Cordilleran Section (104th Annual) and Rocky Mountain Section (60th Annual) Joint Meeting (19–21 March 2008)

Paper No. 5
Presentation Time: 3:10 PM

LANDSCAPE MODIFICATION BY LATE-HOLOCENE CIRQUE GLACIATION IN THE SIERRA NEVADA AND NORTH CASCADES


CLARK, Douglas H., Geology Dept, Western Washington Univ, 516 High St, Bellingham, WA 98225, BOWERMAN, Nicole, North Cascades National Park, Marblemount, WA 98267 and BILDERBACK, Eric L., National Park Service, Geologic Resources Division, NPS Geologic Resources Division, 12795 West Alameda Parkway, Lakewood, CO 80228, doug.clark@wwu.edu

Holocene cirque glaciers are significant geomorphic agents in high alpine regions of the western U.S., yet their effects on sediment production are largely unstudied. We attempt to constrain the erosion rates of two small glaciers in the Palisades (Sierra Nevada, CA) and the Enchantment Lakes (North Cascades, WA) by estimating rock flour production from lake coring and moraine mass from surface maps.
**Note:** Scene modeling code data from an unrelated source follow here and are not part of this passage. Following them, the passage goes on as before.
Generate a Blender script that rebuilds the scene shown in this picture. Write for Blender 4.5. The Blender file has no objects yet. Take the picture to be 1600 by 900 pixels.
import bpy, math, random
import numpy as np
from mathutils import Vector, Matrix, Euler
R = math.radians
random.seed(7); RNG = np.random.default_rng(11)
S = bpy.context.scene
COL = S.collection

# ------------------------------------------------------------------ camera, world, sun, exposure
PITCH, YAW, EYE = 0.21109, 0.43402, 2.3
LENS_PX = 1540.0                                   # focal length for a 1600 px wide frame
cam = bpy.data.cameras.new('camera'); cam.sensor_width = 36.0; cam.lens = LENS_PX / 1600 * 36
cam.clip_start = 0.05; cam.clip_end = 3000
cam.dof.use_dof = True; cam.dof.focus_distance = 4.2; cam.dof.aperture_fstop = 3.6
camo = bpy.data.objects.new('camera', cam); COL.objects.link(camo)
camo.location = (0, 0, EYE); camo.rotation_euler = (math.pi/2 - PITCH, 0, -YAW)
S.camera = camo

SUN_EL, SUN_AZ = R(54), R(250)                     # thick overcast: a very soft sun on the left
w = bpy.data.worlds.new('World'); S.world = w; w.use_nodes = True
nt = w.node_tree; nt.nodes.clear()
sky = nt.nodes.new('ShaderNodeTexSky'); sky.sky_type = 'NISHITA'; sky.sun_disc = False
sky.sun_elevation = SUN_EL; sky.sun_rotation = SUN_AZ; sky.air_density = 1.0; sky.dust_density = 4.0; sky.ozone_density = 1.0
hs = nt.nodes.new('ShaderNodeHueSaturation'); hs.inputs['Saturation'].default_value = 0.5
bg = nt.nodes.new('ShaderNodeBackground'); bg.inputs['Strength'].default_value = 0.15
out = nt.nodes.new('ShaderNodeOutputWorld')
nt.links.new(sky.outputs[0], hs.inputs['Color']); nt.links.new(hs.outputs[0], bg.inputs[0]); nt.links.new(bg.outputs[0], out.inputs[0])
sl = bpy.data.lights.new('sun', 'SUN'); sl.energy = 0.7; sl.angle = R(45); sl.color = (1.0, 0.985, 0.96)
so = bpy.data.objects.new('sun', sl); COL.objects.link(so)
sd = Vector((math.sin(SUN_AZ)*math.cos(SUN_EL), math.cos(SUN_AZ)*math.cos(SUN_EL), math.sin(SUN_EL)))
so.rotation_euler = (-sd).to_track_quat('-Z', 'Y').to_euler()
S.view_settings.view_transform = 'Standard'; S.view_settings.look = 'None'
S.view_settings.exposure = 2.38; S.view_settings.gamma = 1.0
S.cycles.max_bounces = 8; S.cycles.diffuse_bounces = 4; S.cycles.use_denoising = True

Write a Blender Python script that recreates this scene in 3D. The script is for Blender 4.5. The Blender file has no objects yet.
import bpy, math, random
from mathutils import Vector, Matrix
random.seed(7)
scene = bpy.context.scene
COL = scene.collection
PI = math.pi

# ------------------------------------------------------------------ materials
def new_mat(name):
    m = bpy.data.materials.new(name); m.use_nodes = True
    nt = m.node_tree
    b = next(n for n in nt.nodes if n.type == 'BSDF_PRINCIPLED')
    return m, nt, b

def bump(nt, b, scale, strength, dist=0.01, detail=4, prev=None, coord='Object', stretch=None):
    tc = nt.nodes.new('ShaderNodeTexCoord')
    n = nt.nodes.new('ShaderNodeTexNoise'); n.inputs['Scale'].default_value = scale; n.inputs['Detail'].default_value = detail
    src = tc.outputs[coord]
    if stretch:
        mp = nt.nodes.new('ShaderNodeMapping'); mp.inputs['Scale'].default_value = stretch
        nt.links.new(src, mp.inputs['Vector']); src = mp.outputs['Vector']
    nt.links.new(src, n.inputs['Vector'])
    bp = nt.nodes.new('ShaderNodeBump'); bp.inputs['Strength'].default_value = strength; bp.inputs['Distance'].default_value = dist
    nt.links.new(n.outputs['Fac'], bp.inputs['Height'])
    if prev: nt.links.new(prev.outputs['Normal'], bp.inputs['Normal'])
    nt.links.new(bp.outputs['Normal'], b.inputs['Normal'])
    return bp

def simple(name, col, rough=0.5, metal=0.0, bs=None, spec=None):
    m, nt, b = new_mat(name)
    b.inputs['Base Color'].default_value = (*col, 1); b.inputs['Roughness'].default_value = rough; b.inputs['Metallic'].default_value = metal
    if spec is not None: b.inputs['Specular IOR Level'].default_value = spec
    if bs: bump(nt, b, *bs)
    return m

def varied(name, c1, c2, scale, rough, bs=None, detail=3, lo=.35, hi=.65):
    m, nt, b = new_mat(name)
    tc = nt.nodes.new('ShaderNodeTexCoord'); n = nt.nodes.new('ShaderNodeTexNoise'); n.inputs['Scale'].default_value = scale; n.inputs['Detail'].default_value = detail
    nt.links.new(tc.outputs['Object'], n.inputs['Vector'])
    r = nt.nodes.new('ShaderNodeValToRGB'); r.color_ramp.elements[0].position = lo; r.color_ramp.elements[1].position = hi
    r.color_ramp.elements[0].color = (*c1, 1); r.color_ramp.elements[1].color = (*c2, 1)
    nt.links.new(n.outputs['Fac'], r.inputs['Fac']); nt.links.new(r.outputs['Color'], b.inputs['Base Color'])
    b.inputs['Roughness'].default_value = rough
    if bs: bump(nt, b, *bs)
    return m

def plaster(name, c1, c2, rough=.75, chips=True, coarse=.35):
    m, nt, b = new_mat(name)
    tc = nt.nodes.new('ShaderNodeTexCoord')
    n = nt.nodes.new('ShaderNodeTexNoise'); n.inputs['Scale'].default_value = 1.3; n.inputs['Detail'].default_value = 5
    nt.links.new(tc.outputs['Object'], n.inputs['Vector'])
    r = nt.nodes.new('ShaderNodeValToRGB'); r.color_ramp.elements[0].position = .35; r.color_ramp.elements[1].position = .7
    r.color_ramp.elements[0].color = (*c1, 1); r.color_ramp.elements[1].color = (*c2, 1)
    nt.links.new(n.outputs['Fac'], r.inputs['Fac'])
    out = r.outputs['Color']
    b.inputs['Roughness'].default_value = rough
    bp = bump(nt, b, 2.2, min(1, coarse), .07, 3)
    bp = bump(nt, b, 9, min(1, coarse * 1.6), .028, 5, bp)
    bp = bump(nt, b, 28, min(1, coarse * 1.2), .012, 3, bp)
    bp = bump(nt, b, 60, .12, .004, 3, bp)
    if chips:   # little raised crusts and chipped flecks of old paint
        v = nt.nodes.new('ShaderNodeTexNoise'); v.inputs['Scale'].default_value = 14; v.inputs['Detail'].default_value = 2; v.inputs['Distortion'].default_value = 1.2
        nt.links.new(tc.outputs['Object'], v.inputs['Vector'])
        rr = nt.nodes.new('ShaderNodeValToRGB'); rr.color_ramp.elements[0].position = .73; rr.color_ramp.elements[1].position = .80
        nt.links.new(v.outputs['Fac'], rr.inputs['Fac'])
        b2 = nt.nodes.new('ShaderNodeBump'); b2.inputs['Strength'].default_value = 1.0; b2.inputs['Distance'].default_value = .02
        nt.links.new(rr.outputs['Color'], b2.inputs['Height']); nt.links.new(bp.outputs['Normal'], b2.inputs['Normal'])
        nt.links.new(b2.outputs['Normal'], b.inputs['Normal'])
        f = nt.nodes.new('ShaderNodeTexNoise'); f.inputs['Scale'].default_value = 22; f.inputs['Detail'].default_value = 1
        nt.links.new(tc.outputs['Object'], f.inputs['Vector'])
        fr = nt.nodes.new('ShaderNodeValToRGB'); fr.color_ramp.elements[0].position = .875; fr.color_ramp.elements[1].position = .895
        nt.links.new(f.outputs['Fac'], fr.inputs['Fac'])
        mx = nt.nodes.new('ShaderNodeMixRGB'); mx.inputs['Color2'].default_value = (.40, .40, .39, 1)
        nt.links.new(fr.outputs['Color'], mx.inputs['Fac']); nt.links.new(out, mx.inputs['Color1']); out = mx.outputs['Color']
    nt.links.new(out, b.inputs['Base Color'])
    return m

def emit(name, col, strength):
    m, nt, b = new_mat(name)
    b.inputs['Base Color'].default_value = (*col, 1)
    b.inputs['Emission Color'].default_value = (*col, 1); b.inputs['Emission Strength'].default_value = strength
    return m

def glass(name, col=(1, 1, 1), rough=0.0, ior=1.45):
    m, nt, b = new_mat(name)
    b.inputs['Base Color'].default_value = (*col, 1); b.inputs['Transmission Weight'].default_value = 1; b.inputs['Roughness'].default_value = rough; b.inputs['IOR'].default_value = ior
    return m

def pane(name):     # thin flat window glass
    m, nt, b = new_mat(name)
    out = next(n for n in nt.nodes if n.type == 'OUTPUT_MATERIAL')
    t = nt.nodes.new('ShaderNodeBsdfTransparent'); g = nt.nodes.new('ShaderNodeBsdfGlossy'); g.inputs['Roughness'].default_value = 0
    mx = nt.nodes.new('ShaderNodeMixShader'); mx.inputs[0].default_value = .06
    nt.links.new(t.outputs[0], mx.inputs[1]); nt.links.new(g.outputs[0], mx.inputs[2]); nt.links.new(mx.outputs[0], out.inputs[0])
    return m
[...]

Palisade Glacier is the largest extent glacier in the Sierra Nevada; a detailed lake coring study of the rock-flour outflow from the glacier demonstrates that it first formed in the Holocene about 3200 cal yr B.P., then progressively grew through time, reaching maxima at ~2200, 1600, 700, and 200 cal yr. B.P. The last maximum was the largest advance of the Holocene, roughly coincident with the global Little Ice Age maximum. First-order estimates of sediment volume in the three paternoster tarns based on the core records indicate they contain roughly 72,000-96,000 m3 of Holocene rock flour from the glacier. Assuming a density of 1250 kg m-3, this silt represents the equivalent of ~33,000-44,000 m3 of granite eroded from the cirque. Averaged over the glacierized area, this would amount to ~2.1-3.3 cm of surface lowering during the Holocene. The Neoglacial moraine, although voluminous, is largely ice-cored, and most debris in it appears to have originated as rockfall from the cirque headwall, and thus primarily represents headwall retreat rather than direct glacier erosion.

In the Enchantment Lakes basin, WA, sediment coring indicates glaciers there also formed ~3200 cal yr. B.P., and culminated in the last ~200 yrs. Estimates of sediments in six paternoster lakes suggest a total of ~70,000-100,000 m3 of Holocene rock flour, mostly from the Snow Creek Glacier. Averaged over the glacierized area, this amounts to ~2.9-4.1 cm of surface lowering. These findings represent a first cut at quantifying erosional effects of Holocene cirque glaciers in the western U.S.